When it’s all over, on his first presidential trip to sub-Saharan Africa, President Barack Obama, the first black U.S. president, will have spent only one day in Ghana on a visit that began today following the G-8 summit in Italy. But what this trip lacks in duration is more than made up for by what it symbolizes.

The only sub-Saharan stop on the president’s visit, most analysis indicates that Ghana is being singled out for good behavior in a region where rule of law is the most endangered of concepts. While not perfect, unlike many sub-Saharan African nations, (including Nigeria, that despite its oil-fueled potential for great wealth and power, continues to be the picture of instability) Ghana has instituted market and political reforms that have grown the economy and resulted in smooth transitions of power in the most recent presidential cycles.

As Reuters has reported, “Obama's Ghana visit has triggered a bout of angst in Kenya, his ancestral homeland, and Nigeria….Nigeria has an appalling record of organizing transparent polls and ethnic violence after a disputed election in Kenya in 2007 killed at least 1,300 people and shattered its image as the region's stable economic powerhouse.”

Despite all of Ghana's progress, observers and Ghanaians alike say the country needs to guard against “democratic setbacks,” according to the Los Angeles Times.

Transparency is still weak, checks and balances ineffective, news media independence isn't well established and power is too centralized....

Cautious appraisals of the current situation should be understood against the backdrop of the past, which for Ghana was quite different than the present.

In the early days of post-Colonialism, in the late 1950s and early 1960s, Ghana was the very picture of far-left authoritarianism.
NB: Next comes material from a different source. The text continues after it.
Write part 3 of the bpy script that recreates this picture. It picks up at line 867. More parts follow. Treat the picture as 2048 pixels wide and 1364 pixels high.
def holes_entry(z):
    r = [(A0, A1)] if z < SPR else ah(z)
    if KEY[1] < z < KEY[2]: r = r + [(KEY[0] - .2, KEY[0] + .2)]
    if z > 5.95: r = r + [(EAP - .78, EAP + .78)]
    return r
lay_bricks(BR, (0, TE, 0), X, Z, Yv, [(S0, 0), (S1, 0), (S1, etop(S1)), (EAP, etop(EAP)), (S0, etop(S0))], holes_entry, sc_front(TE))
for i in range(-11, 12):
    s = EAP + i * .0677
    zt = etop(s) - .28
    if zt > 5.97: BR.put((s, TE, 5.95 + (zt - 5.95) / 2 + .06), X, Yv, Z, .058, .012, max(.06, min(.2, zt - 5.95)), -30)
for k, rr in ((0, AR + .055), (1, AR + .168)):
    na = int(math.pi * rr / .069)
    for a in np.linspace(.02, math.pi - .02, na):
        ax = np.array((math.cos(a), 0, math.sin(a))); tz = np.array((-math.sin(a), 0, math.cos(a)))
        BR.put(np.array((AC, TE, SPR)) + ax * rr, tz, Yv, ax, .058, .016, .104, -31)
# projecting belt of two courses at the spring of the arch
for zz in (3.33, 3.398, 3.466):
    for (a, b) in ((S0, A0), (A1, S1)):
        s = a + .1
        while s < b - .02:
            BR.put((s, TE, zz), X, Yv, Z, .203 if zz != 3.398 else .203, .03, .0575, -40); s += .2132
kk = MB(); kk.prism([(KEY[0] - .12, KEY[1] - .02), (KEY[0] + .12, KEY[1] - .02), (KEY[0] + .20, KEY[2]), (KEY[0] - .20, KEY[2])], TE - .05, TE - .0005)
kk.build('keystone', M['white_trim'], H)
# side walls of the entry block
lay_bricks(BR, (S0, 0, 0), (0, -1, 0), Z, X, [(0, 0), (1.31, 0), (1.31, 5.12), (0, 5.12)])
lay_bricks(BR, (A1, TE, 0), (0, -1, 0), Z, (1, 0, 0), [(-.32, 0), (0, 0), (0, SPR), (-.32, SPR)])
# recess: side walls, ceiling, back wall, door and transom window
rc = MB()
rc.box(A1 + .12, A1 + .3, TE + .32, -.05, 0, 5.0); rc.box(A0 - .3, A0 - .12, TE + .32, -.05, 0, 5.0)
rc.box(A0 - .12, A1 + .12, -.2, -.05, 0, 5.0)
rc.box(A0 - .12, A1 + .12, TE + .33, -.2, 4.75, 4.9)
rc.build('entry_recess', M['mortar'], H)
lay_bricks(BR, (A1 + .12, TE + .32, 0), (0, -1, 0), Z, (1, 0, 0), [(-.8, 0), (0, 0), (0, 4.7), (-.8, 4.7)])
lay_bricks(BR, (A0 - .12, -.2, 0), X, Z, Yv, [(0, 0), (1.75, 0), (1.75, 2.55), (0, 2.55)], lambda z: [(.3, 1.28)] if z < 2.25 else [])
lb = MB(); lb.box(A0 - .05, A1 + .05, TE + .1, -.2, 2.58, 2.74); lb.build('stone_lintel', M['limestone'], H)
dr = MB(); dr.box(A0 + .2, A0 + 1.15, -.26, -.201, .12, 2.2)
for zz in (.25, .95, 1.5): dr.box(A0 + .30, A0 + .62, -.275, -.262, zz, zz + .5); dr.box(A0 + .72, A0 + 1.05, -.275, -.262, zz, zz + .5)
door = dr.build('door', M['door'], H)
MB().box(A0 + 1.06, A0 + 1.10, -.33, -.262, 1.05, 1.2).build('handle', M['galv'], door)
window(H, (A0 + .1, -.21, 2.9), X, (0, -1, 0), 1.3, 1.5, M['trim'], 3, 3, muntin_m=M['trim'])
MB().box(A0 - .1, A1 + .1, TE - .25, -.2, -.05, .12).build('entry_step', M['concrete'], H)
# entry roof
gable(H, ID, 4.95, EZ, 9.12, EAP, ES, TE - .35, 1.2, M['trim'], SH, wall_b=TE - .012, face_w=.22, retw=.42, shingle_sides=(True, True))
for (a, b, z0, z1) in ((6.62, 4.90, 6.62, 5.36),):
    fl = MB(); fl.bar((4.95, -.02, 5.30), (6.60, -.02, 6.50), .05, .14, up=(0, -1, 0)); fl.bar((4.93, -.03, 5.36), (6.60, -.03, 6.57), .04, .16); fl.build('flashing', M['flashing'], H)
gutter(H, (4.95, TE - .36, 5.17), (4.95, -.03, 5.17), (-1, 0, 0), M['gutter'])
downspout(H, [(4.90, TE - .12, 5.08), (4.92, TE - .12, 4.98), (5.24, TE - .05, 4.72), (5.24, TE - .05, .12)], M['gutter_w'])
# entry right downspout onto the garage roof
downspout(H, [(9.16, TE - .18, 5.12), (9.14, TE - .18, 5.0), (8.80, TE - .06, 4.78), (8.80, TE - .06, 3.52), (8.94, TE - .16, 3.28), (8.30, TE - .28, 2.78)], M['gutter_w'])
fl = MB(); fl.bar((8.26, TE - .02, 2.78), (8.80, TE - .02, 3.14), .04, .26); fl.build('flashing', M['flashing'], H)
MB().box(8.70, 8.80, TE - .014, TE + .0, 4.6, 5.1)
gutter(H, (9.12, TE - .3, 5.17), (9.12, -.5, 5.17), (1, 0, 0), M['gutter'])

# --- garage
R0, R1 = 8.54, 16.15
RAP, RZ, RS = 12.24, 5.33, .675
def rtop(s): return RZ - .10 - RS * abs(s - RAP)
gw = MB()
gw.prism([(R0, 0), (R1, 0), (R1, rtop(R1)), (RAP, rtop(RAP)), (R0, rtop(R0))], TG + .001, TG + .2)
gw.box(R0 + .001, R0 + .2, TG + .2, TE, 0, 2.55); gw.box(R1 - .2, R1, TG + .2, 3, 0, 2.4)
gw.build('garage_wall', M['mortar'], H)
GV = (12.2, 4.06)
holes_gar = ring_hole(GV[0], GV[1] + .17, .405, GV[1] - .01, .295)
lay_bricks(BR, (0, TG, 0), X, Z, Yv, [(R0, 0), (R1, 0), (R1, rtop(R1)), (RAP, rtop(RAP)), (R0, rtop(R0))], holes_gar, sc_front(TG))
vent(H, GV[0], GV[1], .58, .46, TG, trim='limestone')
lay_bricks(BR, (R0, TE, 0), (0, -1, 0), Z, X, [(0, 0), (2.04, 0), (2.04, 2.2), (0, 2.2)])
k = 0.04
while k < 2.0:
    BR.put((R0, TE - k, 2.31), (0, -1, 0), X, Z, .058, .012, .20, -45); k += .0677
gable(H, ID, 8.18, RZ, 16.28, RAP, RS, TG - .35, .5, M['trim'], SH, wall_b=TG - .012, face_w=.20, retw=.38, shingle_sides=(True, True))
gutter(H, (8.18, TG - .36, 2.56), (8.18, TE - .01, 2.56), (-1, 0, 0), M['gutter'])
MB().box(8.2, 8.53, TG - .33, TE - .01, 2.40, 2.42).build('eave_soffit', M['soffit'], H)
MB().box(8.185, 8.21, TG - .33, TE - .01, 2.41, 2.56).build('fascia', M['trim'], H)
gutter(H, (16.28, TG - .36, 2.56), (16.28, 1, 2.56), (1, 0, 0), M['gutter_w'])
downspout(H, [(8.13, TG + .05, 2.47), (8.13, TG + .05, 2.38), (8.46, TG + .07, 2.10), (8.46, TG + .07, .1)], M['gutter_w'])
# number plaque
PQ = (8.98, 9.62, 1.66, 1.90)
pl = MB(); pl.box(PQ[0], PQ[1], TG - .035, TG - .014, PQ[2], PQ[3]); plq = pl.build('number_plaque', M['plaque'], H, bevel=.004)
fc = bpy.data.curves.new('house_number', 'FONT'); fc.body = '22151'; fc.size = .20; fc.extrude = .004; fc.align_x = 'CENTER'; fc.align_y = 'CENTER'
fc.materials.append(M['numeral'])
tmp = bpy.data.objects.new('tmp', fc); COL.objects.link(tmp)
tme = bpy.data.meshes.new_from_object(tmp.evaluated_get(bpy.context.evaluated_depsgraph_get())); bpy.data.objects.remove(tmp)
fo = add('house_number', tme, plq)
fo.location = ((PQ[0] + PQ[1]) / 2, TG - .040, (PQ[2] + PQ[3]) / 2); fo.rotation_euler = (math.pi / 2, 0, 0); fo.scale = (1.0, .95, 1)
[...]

The cultish nationalist leader was Kwame Nkrumah, who was treated as a demi-god. Even school children were encouraged to sing, “Kwame Nkrumah, he will never die!." Nkrumah did die, of course, and many of the Africans who went for higher education to Moscow--where Nkrumah was celebrated--came back, ironically, with a distaste for communism. Meanwhile, a failing economy and corruption—and a bit of CIA help—precipitated a coup in 1966 and Nkrumah, who was more popular in the rest of Africa than at home, wound up in exile, ultimately dying in communist Romania. Now Ghana even has a free market think tank, the Imani Center in Accra. But the past is never too far away: Accra also boasts a major monument to Kwame Nkrumah.

Ghana has made tremendous, positive strides and President Obama’s visit underscores that. For a country independent only since 1957, and with transparent multi-party elections for less than two decades, it has done much more than most of its neighbors to create democratic and market stability. For those reasons alone, it’s nice to see good governance, market and other reforms rewarded.